Excerpted data.
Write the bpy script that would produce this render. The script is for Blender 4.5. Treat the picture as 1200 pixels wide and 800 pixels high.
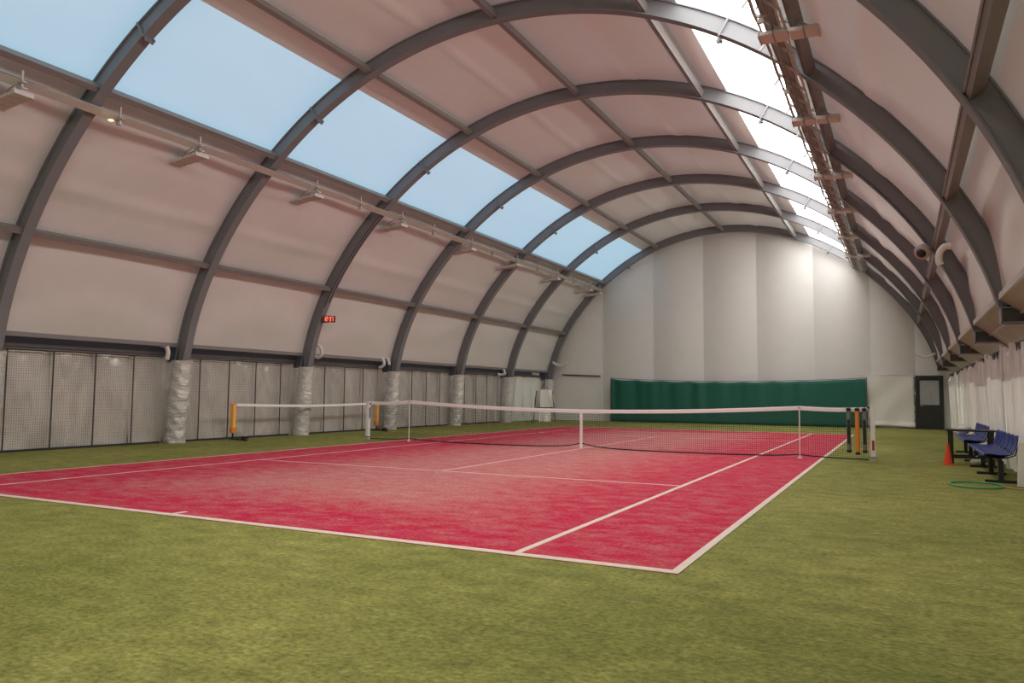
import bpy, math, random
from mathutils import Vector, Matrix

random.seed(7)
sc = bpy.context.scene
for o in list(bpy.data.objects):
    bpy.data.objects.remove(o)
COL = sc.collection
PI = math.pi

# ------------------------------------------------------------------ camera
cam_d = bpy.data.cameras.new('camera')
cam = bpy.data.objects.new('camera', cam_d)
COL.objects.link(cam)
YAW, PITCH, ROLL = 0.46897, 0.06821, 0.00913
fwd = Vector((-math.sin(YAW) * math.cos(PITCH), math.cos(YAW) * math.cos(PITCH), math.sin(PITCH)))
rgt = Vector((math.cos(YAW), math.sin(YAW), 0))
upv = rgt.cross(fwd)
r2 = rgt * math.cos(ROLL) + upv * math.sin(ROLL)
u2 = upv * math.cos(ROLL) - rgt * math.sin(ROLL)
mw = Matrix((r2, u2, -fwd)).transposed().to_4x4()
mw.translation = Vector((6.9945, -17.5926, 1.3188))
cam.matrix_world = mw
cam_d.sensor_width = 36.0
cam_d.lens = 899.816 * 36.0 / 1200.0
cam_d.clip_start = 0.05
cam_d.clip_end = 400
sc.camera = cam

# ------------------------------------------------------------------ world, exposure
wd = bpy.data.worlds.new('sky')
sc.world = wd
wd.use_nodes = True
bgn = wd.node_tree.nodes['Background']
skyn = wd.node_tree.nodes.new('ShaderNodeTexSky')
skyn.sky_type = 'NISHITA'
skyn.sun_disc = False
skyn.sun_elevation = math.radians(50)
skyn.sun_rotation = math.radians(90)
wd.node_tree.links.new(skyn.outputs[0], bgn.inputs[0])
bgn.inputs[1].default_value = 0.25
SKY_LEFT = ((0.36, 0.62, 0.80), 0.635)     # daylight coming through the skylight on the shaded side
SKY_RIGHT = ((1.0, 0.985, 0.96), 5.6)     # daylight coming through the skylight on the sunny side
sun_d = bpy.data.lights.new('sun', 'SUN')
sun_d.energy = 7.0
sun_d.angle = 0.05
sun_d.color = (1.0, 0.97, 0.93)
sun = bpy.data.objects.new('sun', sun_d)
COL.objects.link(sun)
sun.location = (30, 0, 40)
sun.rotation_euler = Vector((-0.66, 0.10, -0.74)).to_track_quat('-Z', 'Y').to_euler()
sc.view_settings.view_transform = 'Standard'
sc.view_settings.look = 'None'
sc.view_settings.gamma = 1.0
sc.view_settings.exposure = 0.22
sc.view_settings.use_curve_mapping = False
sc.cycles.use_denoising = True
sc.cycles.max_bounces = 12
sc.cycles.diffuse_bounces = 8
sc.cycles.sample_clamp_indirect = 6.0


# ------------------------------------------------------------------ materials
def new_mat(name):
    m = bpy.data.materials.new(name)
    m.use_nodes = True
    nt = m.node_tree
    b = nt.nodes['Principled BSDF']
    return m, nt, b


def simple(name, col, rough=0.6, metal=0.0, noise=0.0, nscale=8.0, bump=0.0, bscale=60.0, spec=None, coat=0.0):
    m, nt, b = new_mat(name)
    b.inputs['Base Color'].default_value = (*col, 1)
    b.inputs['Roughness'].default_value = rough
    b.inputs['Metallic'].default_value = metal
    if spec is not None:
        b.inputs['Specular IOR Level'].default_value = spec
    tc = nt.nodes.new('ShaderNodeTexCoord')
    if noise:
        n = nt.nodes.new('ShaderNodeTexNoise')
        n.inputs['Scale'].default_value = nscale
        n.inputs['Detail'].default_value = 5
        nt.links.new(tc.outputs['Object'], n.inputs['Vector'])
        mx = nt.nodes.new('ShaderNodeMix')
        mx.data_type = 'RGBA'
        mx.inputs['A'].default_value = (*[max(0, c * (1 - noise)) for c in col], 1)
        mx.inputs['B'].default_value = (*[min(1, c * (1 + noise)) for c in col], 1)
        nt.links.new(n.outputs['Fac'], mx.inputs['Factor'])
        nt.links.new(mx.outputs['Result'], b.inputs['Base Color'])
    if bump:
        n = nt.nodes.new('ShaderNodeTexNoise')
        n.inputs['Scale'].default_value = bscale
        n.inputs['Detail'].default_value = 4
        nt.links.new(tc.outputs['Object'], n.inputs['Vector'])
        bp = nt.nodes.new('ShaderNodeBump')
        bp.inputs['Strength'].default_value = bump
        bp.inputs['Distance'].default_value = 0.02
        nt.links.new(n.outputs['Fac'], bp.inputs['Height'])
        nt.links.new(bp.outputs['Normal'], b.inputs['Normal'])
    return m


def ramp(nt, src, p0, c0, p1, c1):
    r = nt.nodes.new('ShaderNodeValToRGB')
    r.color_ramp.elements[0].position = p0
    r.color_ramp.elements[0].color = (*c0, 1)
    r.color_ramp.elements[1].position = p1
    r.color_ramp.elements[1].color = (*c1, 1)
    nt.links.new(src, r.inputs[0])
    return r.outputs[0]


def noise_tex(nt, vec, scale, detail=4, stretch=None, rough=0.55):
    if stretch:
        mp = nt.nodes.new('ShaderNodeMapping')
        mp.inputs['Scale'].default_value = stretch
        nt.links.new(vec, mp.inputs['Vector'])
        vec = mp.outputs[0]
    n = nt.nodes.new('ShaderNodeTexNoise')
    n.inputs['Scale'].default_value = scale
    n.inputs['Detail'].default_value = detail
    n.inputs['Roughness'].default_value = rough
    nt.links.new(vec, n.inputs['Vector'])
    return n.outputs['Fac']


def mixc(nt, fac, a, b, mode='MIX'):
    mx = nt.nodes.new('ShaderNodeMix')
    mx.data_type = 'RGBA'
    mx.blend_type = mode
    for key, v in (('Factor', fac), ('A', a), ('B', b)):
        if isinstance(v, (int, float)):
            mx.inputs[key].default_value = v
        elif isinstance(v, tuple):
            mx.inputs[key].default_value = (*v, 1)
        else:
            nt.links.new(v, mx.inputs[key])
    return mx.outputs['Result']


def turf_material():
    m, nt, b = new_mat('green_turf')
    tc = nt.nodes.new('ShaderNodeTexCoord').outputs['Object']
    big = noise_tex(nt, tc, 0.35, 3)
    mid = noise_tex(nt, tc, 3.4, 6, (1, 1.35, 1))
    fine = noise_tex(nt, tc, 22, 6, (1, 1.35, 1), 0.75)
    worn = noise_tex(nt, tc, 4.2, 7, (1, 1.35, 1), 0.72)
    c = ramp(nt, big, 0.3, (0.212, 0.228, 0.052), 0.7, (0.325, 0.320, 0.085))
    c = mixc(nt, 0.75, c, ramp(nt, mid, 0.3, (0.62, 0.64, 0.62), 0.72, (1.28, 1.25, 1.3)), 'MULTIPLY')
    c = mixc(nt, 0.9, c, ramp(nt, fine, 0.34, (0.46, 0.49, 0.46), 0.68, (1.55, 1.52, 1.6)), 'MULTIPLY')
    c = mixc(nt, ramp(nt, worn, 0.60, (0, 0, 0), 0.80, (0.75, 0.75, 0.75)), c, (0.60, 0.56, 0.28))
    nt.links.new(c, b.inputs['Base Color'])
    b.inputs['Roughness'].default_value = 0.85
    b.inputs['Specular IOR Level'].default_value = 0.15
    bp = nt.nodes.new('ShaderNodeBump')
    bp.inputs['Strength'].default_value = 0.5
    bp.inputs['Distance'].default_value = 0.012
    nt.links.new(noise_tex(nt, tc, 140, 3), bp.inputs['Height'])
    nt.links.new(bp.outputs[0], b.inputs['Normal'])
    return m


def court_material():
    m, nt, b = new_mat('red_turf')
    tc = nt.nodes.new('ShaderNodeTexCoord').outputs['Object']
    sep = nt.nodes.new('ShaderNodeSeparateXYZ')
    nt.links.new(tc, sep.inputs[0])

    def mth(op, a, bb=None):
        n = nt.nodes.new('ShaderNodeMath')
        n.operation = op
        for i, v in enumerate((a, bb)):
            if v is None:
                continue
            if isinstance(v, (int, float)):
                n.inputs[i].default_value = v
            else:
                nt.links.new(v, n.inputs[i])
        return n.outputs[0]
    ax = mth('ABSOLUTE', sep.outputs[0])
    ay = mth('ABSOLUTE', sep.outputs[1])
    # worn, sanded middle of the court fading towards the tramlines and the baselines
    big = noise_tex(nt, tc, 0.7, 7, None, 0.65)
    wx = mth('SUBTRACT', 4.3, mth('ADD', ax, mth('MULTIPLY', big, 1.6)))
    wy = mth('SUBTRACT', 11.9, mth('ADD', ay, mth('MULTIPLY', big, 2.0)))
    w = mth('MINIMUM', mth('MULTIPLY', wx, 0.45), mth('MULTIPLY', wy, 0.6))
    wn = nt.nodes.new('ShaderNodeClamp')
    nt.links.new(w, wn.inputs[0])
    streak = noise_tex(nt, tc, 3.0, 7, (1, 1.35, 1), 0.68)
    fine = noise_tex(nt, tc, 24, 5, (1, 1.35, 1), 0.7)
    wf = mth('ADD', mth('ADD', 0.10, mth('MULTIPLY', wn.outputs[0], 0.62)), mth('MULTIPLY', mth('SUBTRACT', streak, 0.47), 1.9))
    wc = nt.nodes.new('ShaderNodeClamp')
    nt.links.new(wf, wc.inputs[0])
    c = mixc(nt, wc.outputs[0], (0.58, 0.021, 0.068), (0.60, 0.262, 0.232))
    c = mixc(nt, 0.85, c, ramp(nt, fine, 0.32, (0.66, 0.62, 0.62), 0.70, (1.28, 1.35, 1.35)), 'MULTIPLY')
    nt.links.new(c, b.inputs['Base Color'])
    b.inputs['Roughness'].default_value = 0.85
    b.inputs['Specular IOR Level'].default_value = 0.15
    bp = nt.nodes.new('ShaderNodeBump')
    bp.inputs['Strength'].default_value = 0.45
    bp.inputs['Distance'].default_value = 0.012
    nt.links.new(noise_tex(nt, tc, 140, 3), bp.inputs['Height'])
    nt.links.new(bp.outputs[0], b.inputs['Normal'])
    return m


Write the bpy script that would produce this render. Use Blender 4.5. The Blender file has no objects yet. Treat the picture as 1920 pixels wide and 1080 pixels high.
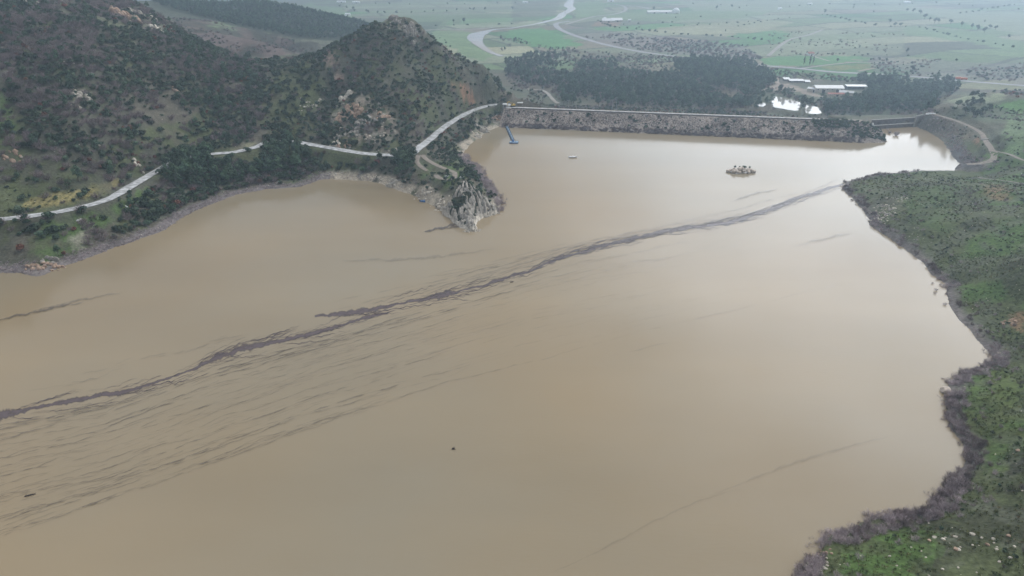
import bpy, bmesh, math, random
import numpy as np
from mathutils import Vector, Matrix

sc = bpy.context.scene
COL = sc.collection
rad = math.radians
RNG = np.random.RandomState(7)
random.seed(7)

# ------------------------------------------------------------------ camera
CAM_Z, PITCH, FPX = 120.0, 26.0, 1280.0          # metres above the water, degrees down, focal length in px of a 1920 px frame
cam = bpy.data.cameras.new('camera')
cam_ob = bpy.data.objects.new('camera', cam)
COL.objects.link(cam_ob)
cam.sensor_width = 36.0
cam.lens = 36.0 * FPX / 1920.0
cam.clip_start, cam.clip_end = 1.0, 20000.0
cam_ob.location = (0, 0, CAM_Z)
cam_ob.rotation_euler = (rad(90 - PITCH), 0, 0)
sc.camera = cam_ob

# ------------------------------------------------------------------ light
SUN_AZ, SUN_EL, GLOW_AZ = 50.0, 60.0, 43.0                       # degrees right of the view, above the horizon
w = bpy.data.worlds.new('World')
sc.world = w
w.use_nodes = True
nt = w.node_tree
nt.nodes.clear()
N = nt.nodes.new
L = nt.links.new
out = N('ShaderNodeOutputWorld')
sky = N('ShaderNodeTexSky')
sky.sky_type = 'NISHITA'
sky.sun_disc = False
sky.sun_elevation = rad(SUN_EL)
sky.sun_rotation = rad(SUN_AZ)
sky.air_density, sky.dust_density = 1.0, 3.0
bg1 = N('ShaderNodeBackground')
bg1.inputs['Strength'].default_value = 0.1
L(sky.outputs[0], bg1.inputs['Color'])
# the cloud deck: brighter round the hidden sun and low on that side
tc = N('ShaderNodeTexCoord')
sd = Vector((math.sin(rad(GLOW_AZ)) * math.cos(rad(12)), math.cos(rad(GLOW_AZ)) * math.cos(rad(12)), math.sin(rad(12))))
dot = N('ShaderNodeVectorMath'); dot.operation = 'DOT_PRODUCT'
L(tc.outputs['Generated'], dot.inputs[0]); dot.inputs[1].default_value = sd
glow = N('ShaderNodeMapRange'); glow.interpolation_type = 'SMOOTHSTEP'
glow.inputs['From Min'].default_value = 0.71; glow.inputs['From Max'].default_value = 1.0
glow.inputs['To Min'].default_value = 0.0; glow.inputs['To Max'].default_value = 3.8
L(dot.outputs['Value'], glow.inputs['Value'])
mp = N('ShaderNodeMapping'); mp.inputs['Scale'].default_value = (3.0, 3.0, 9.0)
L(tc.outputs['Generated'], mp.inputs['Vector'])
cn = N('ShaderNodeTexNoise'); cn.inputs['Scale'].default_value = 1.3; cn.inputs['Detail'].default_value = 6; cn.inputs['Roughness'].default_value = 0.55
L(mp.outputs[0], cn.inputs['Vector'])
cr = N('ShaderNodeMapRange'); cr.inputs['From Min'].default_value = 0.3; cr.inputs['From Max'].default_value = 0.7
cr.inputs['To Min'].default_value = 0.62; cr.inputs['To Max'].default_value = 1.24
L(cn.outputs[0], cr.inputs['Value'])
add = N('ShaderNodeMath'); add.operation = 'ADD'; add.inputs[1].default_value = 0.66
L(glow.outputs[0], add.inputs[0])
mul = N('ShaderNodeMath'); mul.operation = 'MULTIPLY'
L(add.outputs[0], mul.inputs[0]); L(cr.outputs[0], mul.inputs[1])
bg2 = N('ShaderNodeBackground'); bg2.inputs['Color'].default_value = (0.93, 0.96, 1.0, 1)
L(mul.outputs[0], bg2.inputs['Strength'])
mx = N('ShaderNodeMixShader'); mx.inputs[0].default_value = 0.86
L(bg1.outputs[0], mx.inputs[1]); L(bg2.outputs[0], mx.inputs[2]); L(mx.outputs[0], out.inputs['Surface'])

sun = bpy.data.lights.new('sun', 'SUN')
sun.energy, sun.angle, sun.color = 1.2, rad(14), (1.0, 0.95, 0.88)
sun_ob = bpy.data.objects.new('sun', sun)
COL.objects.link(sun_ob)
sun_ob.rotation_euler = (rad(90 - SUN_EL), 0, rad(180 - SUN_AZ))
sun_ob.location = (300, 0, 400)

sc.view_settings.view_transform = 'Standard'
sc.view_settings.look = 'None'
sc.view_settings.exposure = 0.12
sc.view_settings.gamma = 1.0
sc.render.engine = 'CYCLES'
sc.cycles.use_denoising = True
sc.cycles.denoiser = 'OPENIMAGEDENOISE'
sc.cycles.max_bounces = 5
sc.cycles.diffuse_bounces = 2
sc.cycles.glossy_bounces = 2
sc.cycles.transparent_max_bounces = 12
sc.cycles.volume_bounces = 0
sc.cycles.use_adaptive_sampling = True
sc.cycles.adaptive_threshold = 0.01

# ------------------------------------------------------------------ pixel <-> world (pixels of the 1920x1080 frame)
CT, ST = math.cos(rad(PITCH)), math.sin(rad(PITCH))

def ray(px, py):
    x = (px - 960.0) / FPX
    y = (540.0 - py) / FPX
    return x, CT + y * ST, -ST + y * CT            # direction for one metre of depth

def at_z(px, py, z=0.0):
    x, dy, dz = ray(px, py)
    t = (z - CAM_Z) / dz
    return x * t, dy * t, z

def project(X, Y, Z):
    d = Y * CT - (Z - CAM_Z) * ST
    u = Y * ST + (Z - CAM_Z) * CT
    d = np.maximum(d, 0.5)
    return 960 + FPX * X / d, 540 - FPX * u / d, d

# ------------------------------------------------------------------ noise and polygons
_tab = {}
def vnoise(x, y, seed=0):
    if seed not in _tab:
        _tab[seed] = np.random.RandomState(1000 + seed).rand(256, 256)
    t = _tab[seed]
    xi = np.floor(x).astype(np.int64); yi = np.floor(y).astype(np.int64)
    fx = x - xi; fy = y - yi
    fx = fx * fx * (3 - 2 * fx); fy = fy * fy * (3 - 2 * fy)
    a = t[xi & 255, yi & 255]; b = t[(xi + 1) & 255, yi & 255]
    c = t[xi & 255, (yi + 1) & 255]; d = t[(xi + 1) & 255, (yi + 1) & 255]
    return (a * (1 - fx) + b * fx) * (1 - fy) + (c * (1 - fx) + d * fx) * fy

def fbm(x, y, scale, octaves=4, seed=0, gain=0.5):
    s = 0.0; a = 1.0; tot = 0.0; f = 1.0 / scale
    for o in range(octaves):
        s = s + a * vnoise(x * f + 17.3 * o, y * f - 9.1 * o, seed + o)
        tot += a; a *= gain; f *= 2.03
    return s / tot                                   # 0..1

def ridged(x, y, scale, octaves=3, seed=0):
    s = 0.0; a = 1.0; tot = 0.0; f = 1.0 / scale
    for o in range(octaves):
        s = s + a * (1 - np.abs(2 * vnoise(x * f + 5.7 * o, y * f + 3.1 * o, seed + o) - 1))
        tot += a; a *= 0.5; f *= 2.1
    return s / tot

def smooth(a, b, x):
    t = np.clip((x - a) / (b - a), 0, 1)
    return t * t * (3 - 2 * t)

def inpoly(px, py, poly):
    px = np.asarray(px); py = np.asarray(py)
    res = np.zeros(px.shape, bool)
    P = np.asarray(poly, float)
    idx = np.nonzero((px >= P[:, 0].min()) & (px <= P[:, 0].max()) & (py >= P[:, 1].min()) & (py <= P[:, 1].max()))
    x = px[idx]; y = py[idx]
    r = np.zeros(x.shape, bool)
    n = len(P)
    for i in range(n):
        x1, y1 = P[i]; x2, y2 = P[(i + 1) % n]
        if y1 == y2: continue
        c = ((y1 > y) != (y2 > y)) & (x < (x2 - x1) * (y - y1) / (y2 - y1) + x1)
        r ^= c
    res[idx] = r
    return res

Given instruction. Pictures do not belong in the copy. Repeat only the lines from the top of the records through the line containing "PI = math.pi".

Task result.
Write the bpy script that would produce this render. The script is for Blender 4.5. Treat the picture as 1200 pixels wide and 800 pixels high.
import bpy, math, random
from mathutils import Vector, Matrix

random.seed(7)
sc = bpy.context.scene
for o in list(bpy.data.objects):
    bpy.data.objects.remove(o)
COL = sc.collection
PI = math.pi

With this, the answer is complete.